When I awoke this morning to survey our handy work, here is the pastoral vision of grace and beauty that greeted me:

One can almost hear the banjos.  And lest you believe that I may have been kidding, witness the redneck tool of choice used to build this awesome temple to the vegetation gods:

Words fail at times like these.  Blue came close though when he looked out onto this vista and uttered “Ugh, Ugh!!!  Throck build shed!  Fire good!”
Luckily, with a meal and a good night’s rest, we remembered that we are living in the 21st Century and that besides logs and big heavy rocks, we also have the internet as a viable tool.  Within 5 minutes, I had located and downloaded instructions on how to properly build our shed.  And so, it is with joy in our hearts that we announce that the shed has been successfully disassembled once more this morning (practice makes perfect) and that by what can only be described as divine providence, we have a complete set of viable parts with which to build a proper tool shed… sometime later this week… after having eaten a proper dinner.

Monday, August 29, 2011

Getting ready for the New Year

It seems appropriate to start this blog now, during the harvest.  And what more bountiful harvest than tomatoes in a place like San Diego!  The ongoing adventure of being a new home owner is worthy of its own blog, to be sure, but instead of sharing photos of newly painted bedrooms and hardwood floors, it just seems more fun to start here, with the yard... one of the main reasons this place felt absolutely perfect for home.

I will warn you now... do not ever begin picking up titles on Urban Farming and Gardening unless you want the bug.  Furthermore, you may want to eat this blog in small quantities.  It may result in germinating a desire in you to start doing things like planning to rip up 1/3 of your yard to plant rows of beans and corn.  If on the other hand you are of this ilk anyhow, then by all means read on and subscribe to my RSS feed!
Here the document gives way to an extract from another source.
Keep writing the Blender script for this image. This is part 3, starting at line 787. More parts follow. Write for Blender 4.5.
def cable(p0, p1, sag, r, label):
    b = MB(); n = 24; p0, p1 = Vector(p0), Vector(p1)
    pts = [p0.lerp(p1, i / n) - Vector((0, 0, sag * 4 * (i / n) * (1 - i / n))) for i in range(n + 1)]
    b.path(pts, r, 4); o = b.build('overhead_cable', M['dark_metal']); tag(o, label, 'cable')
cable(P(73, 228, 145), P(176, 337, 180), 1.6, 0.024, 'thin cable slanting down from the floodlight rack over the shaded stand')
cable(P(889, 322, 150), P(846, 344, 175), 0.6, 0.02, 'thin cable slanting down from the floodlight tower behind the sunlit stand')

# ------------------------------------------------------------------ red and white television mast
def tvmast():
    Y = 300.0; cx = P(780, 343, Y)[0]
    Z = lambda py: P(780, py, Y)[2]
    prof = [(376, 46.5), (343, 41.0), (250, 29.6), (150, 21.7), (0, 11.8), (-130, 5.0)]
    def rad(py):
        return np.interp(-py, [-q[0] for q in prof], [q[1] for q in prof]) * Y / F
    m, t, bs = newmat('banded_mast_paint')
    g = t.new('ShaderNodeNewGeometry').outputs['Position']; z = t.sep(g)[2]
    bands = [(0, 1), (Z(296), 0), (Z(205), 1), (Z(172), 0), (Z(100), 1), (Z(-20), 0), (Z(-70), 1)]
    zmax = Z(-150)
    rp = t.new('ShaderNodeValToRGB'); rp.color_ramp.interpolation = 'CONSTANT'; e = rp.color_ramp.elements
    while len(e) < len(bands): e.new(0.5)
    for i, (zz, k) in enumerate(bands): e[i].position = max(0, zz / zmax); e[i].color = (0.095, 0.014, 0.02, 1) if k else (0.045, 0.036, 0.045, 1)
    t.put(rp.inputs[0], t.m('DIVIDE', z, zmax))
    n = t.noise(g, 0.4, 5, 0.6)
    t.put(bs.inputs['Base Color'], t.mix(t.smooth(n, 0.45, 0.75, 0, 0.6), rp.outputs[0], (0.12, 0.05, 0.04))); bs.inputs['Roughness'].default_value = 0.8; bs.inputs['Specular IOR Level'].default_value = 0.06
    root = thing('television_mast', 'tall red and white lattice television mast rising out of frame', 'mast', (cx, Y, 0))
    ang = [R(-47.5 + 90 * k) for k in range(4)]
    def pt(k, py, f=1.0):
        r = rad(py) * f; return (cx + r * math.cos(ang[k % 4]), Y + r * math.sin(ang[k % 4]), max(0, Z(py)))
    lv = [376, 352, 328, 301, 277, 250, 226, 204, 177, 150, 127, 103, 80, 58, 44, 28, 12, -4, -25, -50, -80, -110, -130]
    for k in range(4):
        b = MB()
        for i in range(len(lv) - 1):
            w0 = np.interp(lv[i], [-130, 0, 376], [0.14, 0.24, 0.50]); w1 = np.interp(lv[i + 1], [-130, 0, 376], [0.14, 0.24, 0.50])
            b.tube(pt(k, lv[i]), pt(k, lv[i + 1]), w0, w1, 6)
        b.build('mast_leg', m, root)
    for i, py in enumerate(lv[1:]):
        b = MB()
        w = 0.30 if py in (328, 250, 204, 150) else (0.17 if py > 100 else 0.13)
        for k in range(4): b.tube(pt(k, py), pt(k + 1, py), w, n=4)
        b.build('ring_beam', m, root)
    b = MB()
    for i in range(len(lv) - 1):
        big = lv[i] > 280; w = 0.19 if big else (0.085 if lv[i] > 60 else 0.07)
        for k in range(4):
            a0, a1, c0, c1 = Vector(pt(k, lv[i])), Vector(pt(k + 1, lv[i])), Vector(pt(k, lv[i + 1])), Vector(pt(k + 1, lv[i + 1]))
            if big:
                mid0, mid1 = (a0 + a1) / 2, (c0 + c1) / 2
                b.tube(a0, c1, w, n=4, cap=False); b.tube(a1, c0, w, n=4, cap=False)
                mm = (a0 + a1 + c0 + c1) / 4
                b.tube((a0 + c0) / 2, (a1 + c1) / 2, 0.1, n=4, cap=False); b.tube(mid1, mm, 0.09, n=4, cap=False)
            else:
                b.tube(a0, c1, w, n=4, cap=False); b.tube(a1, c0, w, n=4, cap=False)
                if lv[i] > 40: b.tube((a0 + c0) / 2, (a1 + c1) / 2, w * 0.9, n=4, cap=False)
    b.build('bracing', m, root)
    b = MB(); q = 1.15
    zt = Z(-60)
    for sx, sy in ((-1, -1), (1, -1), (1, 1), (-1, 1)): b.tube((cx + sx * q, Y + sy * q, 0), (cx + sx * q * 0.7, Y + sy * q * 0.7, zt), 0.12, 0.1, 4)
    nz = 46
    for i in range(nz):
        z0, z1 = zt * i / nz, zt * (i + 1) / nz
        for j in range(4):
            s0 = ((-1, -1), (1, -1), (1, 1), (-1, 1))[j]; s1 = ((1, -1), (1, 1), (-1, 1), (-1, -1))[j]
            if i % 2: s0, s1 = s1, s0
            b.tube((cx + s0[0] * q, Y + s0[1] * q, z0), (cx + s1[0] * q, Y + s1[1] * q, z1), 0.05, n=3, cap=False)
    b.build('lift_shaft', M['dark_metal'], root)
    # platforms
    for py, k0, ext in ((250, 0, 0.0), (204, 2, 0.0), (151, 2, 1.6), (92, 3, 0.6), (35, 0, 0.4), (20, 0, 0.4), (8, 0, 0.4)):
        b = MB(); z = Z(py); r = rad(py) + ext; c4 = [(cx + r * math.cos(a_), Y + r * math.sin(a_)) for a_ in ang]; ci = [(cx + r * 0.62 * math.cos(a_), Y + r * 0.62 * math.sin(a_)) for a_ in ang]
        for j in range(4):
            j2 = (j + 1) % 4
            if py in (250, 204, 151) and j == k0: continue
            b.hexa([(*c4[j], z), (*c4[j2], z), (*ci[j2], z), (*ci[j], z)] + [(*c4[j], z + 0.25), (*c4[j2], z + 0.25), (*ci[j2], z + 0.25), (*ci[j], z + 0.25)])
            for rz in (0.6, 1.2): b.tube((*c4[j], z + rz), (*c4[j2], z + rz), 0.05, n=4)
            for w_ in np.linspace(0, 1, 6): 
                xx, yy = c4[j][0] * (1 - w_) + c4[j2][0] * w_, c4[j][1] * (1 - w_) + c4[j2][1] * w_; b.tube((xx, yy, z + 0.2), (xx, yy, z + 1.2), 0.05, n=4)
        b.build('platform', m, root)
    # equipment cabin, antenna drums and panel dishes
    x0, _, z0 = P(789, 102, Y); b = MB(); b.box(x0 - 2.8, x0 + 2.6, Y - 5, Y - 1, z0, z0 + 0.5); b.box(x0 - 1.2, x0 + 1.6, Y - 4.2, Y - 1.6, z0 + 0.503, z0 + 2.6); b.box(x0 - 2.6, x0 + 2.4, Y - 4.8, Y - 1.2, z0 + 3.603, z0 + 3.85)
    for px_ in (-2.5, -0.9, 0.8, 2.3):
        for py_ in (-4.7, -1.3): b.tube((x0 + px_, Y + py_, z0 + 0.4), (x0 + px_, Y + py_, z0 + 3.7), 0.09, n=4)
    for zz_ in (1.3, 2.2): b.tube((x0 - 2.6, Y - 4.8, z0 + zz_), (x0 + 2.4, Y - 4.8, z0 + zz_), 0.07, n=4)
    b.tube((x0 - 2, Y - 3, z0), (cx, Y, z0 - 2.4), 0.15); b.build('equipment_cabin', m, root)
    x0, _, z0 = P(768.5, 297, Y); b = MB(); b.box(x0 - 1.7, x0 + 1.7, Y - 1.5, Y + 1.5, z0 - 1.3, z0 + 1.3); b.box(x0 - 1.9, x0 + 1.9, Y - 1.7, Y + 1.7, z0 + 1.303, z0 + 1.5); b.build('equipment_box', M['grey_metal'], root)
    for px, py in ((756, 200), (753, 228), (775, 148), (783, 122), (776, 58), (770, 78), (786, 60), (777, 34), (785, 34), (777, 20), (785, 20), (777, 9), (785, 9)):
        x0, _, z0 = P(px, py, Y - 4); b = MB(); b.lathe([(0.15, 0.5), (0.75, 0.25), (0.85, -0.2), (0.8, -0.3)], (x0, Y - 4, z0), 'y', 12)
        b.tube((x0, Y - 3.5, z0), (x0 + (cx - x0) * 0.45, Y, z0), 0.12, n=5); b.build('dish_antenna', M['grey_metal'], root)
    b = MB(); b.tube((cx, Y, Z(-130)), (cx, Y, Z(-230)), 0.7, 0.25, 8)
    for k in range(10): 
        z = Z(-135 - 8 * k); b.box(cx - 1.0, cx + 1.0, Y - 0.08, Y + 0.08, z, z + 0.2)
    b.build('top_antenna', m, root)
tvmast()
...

This entire idea has been growing for a bit in my mind.  How to feel closer to the cycle of life, growth and fertility.  How to connect on a deeper level with the land.  How to do these things relatively cheaply and at home, rather than once a month on camping and hiking excursions to the nearby wilderness.  Somewhere between farmers markets, friends who have begun supporting or even beginning their own Community Supported Agriculture (CSA) groups, and a few good books at the local public library, the seeds were sown, so to speak.  It all started with a small garden in the backyard with 4 tomato plants, a crook neck yellow squash, a handfull of herbs and a blackberry bramble.  The rest is history.  By harvest time, we were able to bring a small basket of tomatoes to a potluck with friends, place a bowl full of sweet grape tomatoes on the table for a home cooked meal with friends, and make one batch of fresh pasta sauce.  That was pretty much all the convincing needed.

And so, with tomatoes, I both bring this short growing year to a close and open on a project that I hope to share with you in the coming year.  As we attended a tomato festival at Suzie's Farm CSA in Imperial Beach and our local Farmers Market, we picked up a veritable cornucopia of heirloom tomatoes.


Aside from being a delicious addition to our table for dinner last night, and lunch today, we will be busy in the coming weeks with making a time honored recipe in our home for oven roasted tomato soup, seeding every variety of tomato possible for planting in the new growing season, and canning what is left.  And thus, our adventure begins!